Data to use —
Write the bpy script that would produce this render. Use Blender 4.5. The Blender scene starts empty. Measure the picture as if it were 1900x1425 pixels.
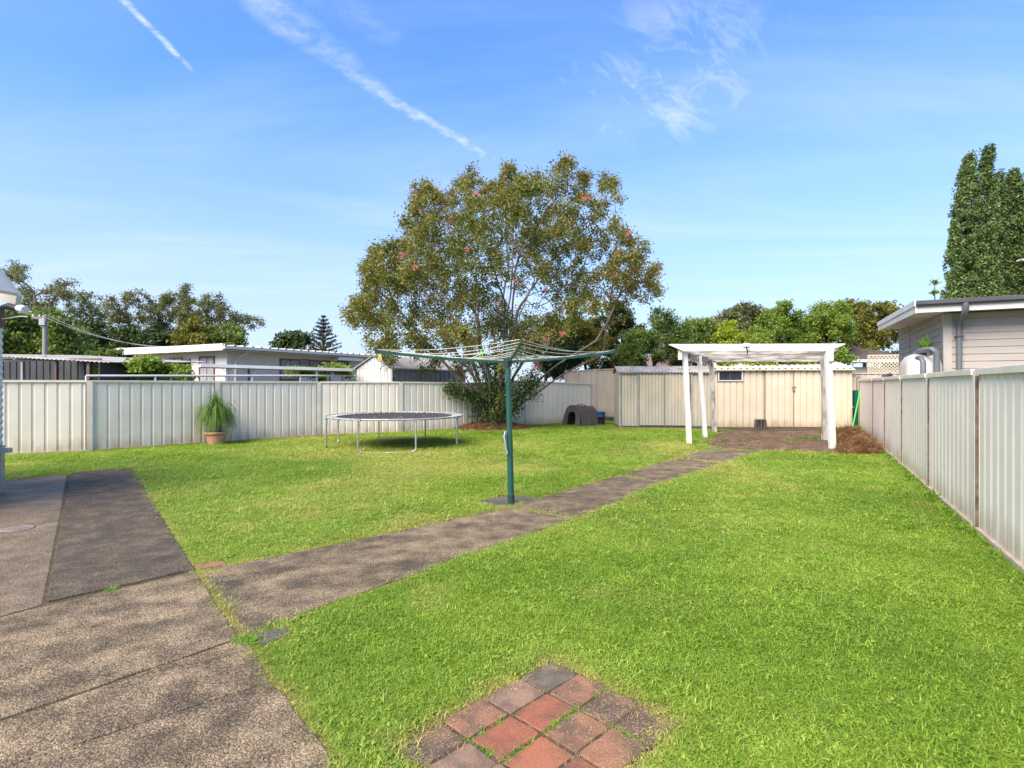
import bpy, bmesh, math, random
import numpy as np
from mathutils import Vector, Matrix, Euler
R = math.radians
rng = np.random.default_rng(7)
random.seed(7)
scn = bpy.context.scene
COL = scn.collection

# ------------------------------------------------------------------ camera, world, sun, exposure
EYE = 1.4; F = 1030.0; CX = 950.0; CY = 712.5
cd = bpy.data.cameras.new('camera'); cam = bpy.data.objects.new('camera', cd); COL.objects.link(cam)
cam.location = (0, 0, EYE); cam.rotation_euler = (R(90), 0, 0)
cd.sensor_width = 36; cd.lens = F / 1900 * 36; cd.clip_end = 2000; cd.clip_start = 0.05
scn.camera = cam
SUN_DIR = Vector((-.46, -.55, .70)).normalized()
SUN_STRENGTH = 4.2; SUN_ANGLE = 45; SKY_STRENGTH = 0.120; EXPOSURE = 1.02
scn.view_settings.view_transform = 'Standard'; scn.view_settings.look = 'None'
scn.view_settings.gamma = 1; scn.view_settings.exposure = EXPOSURE
scn.view_settings.use_curve_mapping = False
ld = bpy.data.lights.new('sun', 'SUN'); ld.energy = SUN_STRENGTH; ld.angle = R(SUN_ANGLE); ld.color = (1, .865, .67)
sun = bpy.data.objects.new('sun', ld); COL.objects.link(sun)
sun.rotation_euler = SUN_DIR.to_track_quat('Z', 'Y').to_euler()
sun.location = SUN_DIR * 50

def cloud_pt(x, y):
    """a pixel of the sky as a point of a flat cloud layer at height 1"""
    dz = CY - y
    return ((x - CX) / dz, F / dz)

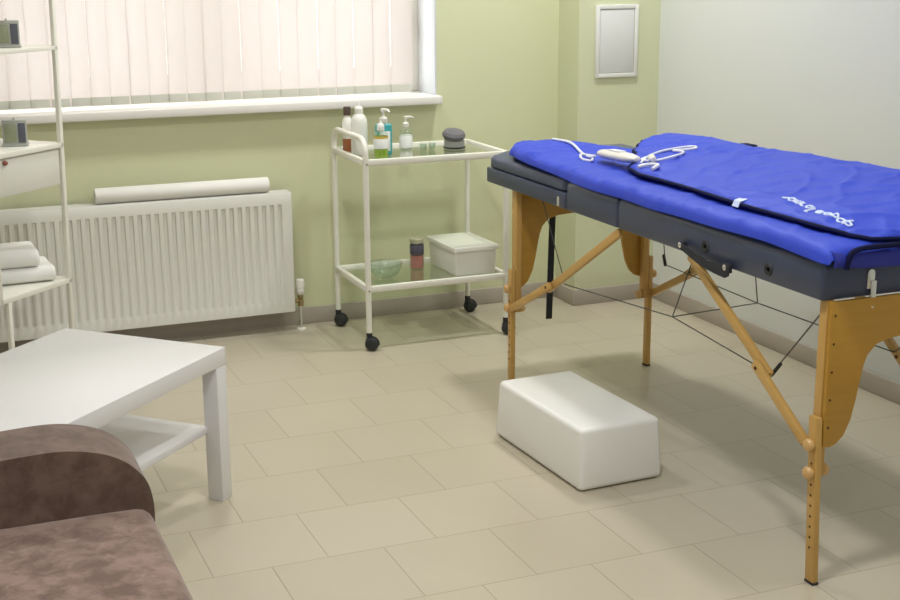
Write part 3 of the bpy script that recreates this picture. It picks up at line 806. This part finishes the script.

What to produce — Write out the material above again, word for word, minus its pictures.

Answer to the problem —
Write the bpy script that would produce this render. Use Blender 4.5. The Blender scene starts empty. Measure the picture as if it were 1900x1425 pixels.
import bpy, bmesh, math, random
import numpy as np
from mathutils import Vector, Matrix, Euler
R = math.radians
rng = np.random.default_rng(7)
random.seed(7)
scn = bpy.context.scene
COL = scn.collection

# ------------------------------------------------------------------ camera, world, sun, exposure
EYE = 1.4; F = 1030.0; CX = 950.0; CY = 712.5
cd = bpy.data.cameras.new('camera'); cam = bpy.data.objects.new('camera', cd); COL.objects.link(cam)
cam.location = (0, 0, EYE); cam.rotation_euler = (R(90), 0, 0)
cd.sensor_width = 36; cd.lens = F / 1900 * 36; cd.clip_end = 2000; cd.clip_start = 0.05
scn.camera = cam
SUN_DIR = Vector((-.46, -.55, .70)).normalized()
SUN_STRENGTH = 4.2; SUN_ANGLE = 45; SKY_STRENGTH = 0.120; EXPOSURE = 1.02
scn.view_settings.view_transform = 'Standard'; scn.view_settings.look = 'None'
scn.view_settings.gamma = 1; scn.view_settings.exposure = EXPOSURE
scn.view_settings.use_curve_mapping = False
ld = bpy.data.lights.new('sun', 'SUN'); ld.energy = SUN_STRENGTH; ld.angle = R(SUN_ANGLE); ld.color = (1, .865, .67)
sun = bpy.data.objects.new('sun', ld); COL.objects.link(sun)
sun.rotation_euler = SUN_DIR.to_track_quat('Z', 'Y').to_euler()
sun.location = SUN_DIR * 50

def cloud_pt(x, y):
    """a pixel of the sky as a point of a flat cloud layer at height 1"""
    dz = CY - y
    return ((x - CX) / dz, F / dz)

Write part 3 of the bpy script that recreates this picture. It picks up at line 806. This part finishes the script.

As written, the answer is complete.